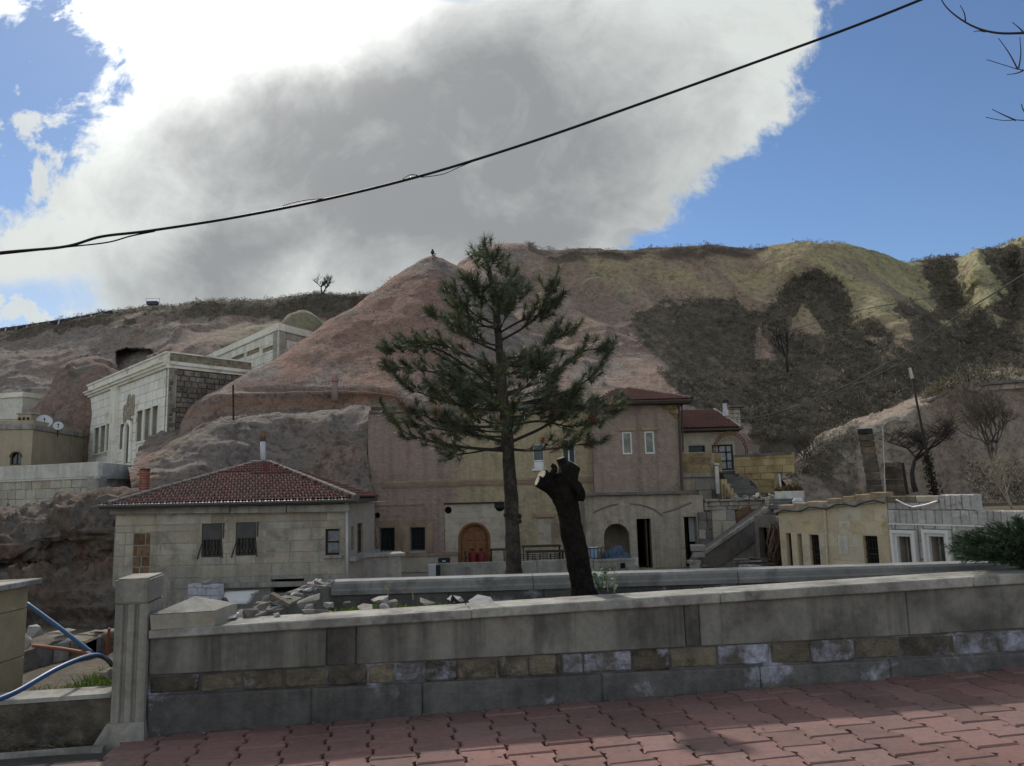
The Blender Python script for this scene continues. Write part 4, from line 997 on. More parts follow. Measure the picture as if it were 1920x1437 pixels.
M_ash = mat('ashlar', (.45, .405, .325), (.375, .335, .265), .8, var=.15, vscale=7, bump=.45, bscale=24, objrand=.13, hue=.008, streak=.22, stain=(.20, .18, .15), stain_amt=.3, stain_scale=1.1)
M_mort = mat('mortar', (.35, .33, .285), (.28, .265, .23), 1., var=.25, vscale=9, bump=.4, bscale=30, streak=.3)
M_rust = mat('rusty_stone', (.20, .12, .07), (.13, .085, .06), 3, var=.35, vscale=8, bump=.6, bscale=22, objrand=.25)
M_tile = mat('roof_tile', (.125, .048, .041), (.085, .046, .04), .9, var=.3, vscale=12, bump=.3, bscale=40, objrand=.28, stain=(.085, .06, .05), stain_amt=.35, stain_scale=1.5, rough=.85, spec=.2)
M_cap = mat('ridge_mortar', (.19, .165, .15), (.14, .12, .11), 2, var=.3, vscale=8, bump=.5, bscale=20)
M_fas = mat('fascia', (.34, .325, .29), (.24, .225, .20), 1.2, var=.25, vscale=6, bump=.3, bscale=20, streak=.4)
M_und = mat('roof_boards', (.085, .07, .06), var=.3, bump=.3)
M_pipe = mat('pale_pipe', (.52, .53, .56), var=.12, vscale=5, bump=0, rough=.5)

TILE_N = 5
def tile_verts(w, l, h=.055, th=.012):
    xs = [-.5, -.36, -.22, -.06, .06, .22, .36, .5]; zs = [.0, 1., .3, .0, .15, 1., .4, .0]
    v = []
    for y, up in ((0, .55), (1, 0)):
        for x, z in zip(xs, zs): v.append((x*w, y*l, z*h+up*h+th))
    for x, z in zip(xs, zs): v.append((x*w, 0, z*h+.55*h))
    k = len(xs); f = []
    for i in range(k-1): f.append((i, i+1, k+i+1, k+i)); f.append((2*k+i, 2*k+i+1, i+1, i))
    return v, f
def tiled(parent, quad, tw, tl, individual=0, base=None):
    """quad: eave-left, eave-right, top-right, top-left; tiles laid in courses from the eave up"""
    E0_, E1_, T1_, T0_ = [Vector(q) for q in quad]; u = (E1_-E0_).normalized(); nrm = u.cross(T0_-E0_).normalized(); nrm = nrm if nrm.z > 0 else -nrm; v = nrm.cross(u); v = v if v.z > 0 else -v
    f2 = lambda q: ((q-E0_).dot(u), (q-E0_).dot(v)); Q = [f2(q) for q in (E0_, E1_, T1_, T0_)]; vm = max(q[1] for q in Q)
    roof = base
    b = B(); b.poly([E0_-nrm*.01, E1_-nrm*.01, T1_-nrm*.01, T0_-nrm*.01] if (T1_-T0_).length > .02 else [E0_-nrm*.01, E1_-nrm*.01, T1_-nrm*.01])
    if roof is None: roof = b.done('roof', M_und, parent)
    else: b.done('deck', M_und, roof)
    spots = []; r = 0
    while r*tl < vm-.03:
        y = r*tl; xs = []
        for (a, c) in zip(Q, Q[1:]+Q[:1]):
            yy = y+tl*.4
            if (a[1] > yy) != (c[1] > yy): xs.append(a[0]+(c[0]-a[0])*(yy-a[1])/(c[1]-a[1]))
        if len(xs) == 2:
            x0_, x1_ = sorted(xs); x = math.floor(x0_/tw)*tw+tw*.5
            while x < x1_+tw*.2:
                if x > x0_-tw*.2: spots.append((x, y))
                x += tw
        r += 1
    tv, tf = tile_verts(tw*1.02, tl*1.12)
    rotm = Matrix((u, v, nrm)).transposed()
    me = None
    if individual:
        me = mesh('tile', tv, tf, M_tile)
        for k, (x, y) in enumerate(spots[:individual]):
            o = link('tile', me, roof); o.matrix_parent_inverse = parent_world(roof).inverted(); o.location = E0_+u*(x+random.gauss(0, .006))+v*(y+random.gauss(0, .008)); o.rotation_euler = (rotm @ Matrix.Rotation(random.gauss(0, .012), 3, 'Z')).to_euler()
        spots = spots[individual:]
    if spots:
        V = np.array(tv); F_l = []; V_l = []
        Rm = np.array(rotm)
        for k, (x, y) in enumerate(spots):
            o = E0_+u*x+v*(y+random.gauss(0, .01)); V_l.append(V@Rm.T+np.array(o)+np.array(nrm)*random.uniform(0, .01)); F_l.append(np.array(tf)+k*len(tv))
        o = link('tile', fastmesh('tile', np.concatenate(V_l), np.concatenate(F_l), M_tile), roof); o.matrix_parent_inverse = parent_world(roof).inverted(); tag(o, kind='stuff')
    return roof
def capline(parent, a, b, r, m, name='ridge_cap', n=None):
    a, b = Vector(a), Vector(b); L_ = (b-a).length; n = n or max(2, int(L_/.38))
    for k in range(n):
        p, q = a+(b-a)*(k/n), a+(b-a)*((k+1.08)/n); bb = B(); bb.tube([p-Vector((0, 0, .03)), q-Vector((0, 0, .02))], [r*1.08, r*.92], 8); bb.done(name, m, parent)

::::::

=== Problem details ===
Print, exactly as written, the lines above from the first one to the one containing "vscale=5, bump=0, rough=.5)". Leave out pictures.

=== Reply to the task ===
The Blender Python script for this scene continues. Write part 4, from line 997 on. More parts follow. Measure the picture as if it were 1920x1437 pixels.
M_ash = mat('ashlar', (.45, .405, .325), (.375, .335, .265), .8, var=.15, vscale=7, bump=.45, bscale=24, objrand=.13, hue=.008, streak=.22, stain=(.20, .18, .15), stain_amt=.3, stain_scale=1.1)
M_mort = mat('mortar', (.35, .33, .285), (.28, .265, .23), 1., var=.25, vscale=9, bump=.4, bscale=30, streak=.3)
M_rust = mat('rusty_stone', (.20, .12, .07), (.13, .085, .06), 3, var=.35, vscale=8, bump=.6, bscale=22, objrand=.25)
M_tile = mat('roof_tile', (.125, .048, .041), (.085, .046, .04), .9, var=.3, vscale=12, bump=.3, bscale=40, objrand=.28, stain=(.085, .06, .05), stain_amt=.35, stain_scale=1.5, rough=.85, spec=.2)
M_cap = mat('ridge_mortar', (.19, .165, .15), (.14, .12, .11), 2, var=.3, vscale=8, bump=.5, bscale=20)
M_fas = mat('fascia', (.34, .325, .29), (.24, .225, .20), 1.2, var=.25, vscale=6, bump=.3, bscale=20, streak=.4)
M_und = mat('roof_boards', (.085, .07, .06), var=.3, bump=.3)
M_pipe = mat('pale_pipe', (.52, .53, .56), var=.12, vscale=5, bump=0, rough=.5)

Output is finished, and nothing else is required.